I started looking at Bach’s “St. Matthew Passion,” and I wondered whether I could use that as a template for something I could believe in. What is powerful about the Passion story is that people become changed through noticing and caring about the suffering of Jesus. I started thinking that maybe the “religion” in the story is as much in the “noticing and caring” as it is in the person of Jesus. What would happen if I could tell the Passion story by paying close attention to someone else’s suffering? I substituted Hans Christian Andersen’s story “The Little Match Girl” and told it in the format of the “St. Matthew Passion,” interspersing Andersen’s narrative with my versions of texts of the crowd and character responses in the Bach.
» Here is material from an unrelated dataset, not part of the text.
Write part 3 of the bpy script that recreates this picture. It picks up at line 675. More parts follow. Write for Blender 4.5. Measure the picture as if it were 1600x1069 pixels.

Would this approach elevate the little girl’s suffering to a higher plane, or would it bring all the religious content crashing to the ground? I didn’t know, but I took it seriously and tried to treat the girl with Bach-like respect. I wasn’t trying to write a seasonal hit, but because the story takes place in winter, it somehow became a Christmas standard, repeated all around the world, year after year. In New York, it was the annual holiday concert at the Metropolitan Museum of Art for a decade. Death of Classical just finished its second annual presentation, sung by the ensemble Ekmeles, in the Crypt of the Church of the Intercession in Manhattan.
My most recent choral piece is “poor hymnal,” which I wrote for Donald Nally and the Crossing, and which has its New York premiere on Saturday at Alice Tully Hall. I got interested in hymnals through the music of Charles Ives. I took a class in Ives’s songs in graduate school, and I realized that I needed to know more about the hymns in Ives’s world if I was ever going to get all the references in his music. I needed to know how Ives distorts “Shall We Gather at the River?” or “There’s a Fountain Filled With Blood,” so I started buying old hymnals to find out.
My piece “poor hymnal” really is in the hymnal format: 14 very tonal hymns, in four-part harmony, with a little hint of Ives’s New England Congregational singing in the background. As in “the little match girl passion,” I tried to find the essential nature of a particular religious musical format — a group of people coming together to give voice to the things they all believe — and then ask if those things can be believed by us all.
Two years ago my father died, and I said Kaddish for him — memorial prayers — every day for a year, in the company of other similarly grieving Jews. I had a lot of time to think about what a religion asks or expects of you. My religion and many others remind us, often, to welcome the stranger, to clothe the naked, to shelter the homeless. And yet we don’t do nearly enough to make much of a difference. Maybe the religions we have aren’t focused, laserlike, on the welcoming and the clothing and the sheltering. I wondered, if there were a religion whose only purpose was to remind us of our obligations to help one another, it might need new prayers and new hymns. So I wrote the hymnbook for this imaginary, utopian religion, based on scraps of text from the Psalms, Tolstoy, Barack Obama, and various Jewish and Christian sources.
I have always felt that the great gift of being a composer is that you get to spend a lot of time alone, paying close attention to your own emotional life. Composing can be a chance to dig deeply into who you are, to examine your strengths and weaknesses, your hypocrisies, your hopes. One of the things I think about when I am alone is my relationship to my own religion. Even though my faith is important to me, in truth, I am only intermittently observant — like many people, I pick and choose what practices I follow. But I believe the power of religion, mine and anyone else’s, is to help a community envision how to live in a better world, together.
I wrote “poor hymnal” to imagine what hymns that community might sing.